EXERCISE DIRECTIONS: In the entries below, count every line containing "scene". Return the number and nothing else.

DATASET ENTRIES:

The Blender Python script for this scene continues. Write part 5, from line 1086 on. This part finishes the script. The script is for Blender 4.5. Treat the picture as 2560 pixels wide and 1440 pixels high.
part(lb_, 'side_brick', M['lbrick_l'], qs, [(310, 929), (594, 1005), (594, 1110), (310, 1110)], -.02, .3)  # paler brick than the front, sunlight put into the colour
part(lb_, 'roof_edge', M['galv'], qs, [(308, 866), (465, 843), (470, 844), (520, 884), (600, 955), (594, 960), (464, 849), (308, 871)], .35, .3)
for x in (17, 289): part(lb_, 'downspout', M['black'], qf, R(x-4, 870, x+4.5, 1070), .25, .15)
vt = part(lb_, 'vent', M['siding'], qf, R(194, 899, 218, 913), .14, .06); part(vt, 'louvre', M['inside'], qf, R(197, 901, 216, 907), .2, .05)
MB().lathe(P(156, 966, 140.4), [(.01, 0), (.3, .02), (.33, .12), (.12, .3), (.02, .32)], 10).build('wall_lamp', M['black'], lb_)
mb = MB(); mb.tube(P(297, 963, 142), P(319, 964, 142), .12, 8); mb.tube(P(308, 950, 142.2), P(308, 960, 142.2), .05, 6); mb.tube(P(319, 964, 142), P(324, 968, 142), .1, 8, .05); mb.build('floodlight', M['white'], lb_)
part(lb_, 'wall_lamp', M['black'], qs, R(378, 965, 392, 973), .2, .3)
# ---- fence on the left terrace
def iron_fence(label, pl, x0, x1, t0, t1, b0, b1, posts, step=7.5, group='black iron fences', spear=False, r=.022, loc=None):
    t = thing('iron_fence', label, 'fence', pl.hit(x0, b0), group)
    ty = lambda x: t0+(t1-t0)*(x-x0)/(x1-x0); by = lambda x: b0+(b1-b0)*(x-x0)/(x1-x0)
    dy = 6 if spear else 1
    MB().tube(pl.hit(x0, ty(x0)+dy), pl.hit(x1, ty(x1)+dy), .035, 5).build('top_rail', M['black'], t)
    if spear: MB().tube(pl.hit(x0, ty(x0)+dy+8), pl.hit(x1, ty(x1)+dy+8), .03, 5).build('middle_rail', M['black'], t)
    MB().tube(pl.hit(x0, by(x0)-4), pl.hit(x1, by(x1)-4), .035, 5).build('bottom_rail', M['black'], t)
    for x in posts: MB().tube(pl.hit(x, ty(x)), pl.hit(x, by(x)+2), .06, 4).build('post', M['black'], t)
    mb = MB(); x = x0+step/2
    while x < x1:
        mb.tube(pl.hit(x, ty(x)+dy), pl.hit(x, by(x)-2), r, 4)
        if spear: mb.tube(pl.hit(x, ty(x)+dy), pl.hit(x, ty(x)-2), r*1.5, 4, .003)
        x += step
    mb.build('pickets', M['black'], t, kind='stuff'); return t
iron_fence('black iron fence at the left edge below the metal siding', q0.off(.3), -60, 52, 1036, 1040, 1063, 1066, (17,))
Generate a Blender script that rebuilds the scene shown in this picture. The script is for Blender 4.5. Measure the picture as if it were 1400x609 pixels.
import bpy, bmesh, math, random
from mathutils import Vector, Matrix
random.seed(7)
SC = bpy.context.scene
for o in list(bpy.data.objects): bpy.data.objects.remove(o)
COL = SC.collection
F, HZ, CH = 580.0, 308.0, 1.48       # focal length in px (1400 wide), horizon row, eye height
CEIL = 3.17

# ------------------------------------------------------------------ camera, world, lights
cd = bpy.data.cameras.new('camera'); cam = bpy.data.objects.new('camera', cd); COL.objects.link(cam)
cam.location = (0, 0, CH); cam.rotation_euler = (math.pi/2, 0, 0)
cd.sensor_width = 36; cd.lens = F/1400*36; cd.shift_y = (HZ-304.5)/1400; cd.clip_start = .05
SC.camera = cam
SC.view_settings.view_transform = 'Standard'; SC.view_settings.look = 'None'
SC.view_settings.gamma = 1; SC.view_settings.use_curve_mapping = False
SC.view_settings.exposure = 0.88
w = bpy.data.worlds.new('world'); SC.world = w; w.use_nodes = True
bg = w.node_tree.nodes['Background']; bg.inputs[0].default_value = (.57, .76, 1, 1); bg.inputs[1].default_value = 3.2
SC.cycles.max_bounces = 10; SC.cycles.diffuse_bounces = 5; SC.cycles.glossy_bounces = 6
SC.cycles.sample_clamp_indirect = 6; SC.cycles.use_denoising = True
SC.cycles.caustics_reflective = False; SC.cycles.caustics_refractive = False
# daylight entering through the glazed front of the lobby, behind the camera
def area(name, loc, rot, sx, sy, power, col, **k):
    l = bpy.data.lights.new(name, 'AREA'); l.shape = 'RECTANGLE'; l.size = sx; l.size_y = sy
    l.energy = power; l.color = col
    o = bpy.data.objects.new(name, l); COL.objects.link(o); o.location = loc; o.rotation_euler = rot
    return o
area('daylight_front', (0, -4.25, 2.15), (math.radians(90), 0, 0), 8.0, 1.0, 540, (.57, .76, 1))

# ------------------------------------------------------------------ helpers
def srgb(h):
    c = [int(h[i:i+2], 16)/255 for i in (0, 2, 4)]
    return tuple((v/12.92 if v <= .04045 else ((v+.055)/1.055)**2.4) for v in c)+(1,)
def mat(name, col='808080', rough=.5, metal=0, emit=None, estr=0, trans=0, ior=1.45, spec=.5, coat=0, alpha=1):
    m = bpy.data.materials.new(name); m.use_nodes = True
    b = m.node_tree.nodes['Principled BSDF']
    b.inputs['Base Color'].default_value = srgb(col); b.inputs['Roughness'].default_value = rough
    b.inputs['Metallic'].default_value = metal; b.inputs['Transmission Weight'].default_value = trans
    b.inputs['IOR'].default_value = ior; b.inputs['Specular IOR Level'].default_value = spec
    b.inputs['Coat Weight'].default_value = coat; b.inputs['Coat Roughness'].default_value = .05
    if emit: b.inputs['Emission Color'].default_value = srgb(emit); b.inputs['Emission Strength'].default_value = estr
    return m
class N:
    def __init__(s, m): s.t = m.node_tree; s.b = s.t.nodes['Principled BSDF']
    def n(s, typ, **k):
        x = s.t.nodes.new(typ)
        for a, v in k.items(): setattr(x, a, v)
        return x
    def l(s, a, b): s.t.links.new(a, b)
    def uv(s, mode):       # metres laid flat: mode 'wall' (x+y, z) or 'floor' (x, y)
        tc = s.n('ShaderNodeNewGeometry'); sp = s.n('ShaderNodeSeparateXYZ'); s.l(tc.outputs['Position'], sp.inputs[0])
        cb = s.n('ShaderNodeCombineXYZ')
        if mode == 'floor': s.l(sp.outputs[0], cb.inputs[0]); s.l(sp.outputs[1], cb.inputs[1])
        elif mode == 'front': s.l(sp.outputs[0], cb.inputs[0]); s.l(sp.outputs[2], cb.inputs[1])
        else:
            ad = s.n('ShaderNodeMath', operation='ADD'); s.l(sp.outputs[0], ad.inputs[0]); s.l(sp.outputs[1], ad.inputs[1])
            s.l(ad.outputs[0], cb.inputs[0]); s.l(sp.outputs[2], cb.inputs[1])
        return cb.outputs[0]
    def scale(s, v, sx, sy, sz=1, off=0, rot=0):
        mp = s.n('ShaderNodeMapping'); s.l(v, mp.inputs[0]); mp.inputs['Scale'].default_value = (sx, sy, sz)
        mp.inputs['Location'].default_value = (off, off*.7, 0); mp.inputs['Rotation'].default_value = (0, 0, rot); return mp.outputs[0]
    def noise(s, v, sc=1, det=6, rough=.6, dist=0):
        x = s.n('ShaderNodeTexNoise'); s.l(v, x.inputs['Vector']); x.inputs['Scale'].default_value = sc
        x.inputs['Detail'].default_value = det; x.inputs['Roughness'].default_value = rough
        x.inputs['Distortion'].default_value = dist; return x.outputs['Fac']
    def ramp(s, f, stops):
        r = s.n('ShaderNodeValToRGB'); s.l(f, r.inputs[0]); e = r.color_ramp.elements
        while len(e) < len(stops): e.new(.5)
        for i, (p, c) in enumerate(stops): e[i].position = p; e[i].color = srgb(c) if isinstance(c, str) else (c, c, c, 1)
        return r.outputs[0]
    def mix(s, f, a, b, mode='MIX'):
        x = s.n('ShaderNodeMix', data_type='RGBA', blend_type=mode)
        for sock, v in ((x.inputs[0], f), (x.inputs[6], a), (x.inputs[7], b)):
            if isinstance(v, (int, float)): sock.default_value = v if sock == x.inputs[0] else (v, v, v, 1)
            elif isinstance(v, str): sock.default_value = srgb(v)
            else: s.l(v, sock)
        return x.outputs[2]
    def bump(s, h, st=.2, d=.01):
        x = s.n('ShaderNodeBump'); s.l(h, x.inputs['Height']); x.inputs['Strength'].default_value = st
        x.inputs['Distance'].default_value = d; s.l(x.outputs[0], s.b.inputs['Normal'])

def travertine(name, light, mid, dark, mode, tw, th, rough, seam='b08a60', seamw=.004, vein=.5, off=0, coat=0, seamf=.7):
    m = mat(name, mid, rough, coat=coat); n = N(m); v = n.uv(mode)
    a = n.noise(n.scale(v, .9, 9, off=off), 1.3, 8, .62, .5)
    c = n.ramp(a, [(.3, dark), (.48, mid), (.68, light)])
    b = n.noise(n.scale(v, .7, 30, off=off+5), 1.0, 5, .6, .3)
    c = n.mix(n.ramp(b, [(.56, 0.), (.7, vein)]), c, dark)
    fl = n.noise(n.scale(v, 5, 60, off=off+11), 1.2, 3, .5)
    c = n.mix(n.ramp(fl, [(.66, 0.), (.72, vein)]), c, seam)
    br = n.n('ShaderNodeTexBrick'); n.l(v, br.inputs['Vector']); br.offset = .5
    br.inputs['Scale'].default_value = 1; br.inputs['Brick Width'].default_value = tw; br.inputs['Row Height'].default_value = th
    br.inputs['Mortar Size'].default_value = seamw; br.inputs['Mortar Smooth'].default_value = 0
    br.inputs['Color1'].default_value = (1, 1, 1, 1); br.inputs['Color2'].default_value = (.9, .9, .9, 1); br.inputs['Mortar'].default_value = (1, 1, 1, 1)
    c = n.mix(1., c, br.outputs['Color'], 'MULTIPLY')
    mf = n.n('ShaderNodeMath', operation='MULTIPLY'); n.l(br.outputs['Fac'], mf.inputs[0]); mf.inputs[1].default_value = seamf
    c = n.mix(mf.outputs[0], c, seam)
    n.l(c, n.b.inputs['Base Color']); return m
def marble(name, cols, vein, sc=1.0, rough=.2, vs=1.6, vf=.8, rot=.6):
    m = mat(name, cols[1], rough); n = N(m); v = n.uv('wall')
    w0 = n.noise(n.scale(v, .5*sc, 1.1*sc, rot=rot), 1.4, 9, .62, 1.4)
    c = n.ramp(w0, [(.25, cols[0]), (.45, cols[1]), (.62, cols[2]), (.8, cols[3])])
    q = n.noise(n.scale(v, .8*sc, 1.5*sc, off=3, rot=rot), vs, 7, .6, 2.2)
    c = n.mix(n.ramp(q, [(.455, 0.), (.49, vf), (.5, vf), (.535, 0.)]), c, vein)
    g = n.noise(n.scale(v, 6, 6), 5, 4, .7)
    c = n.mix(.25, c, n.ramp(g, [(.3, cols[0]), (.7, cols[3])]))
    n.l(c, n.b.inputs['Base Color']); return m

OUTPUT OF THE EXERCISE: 3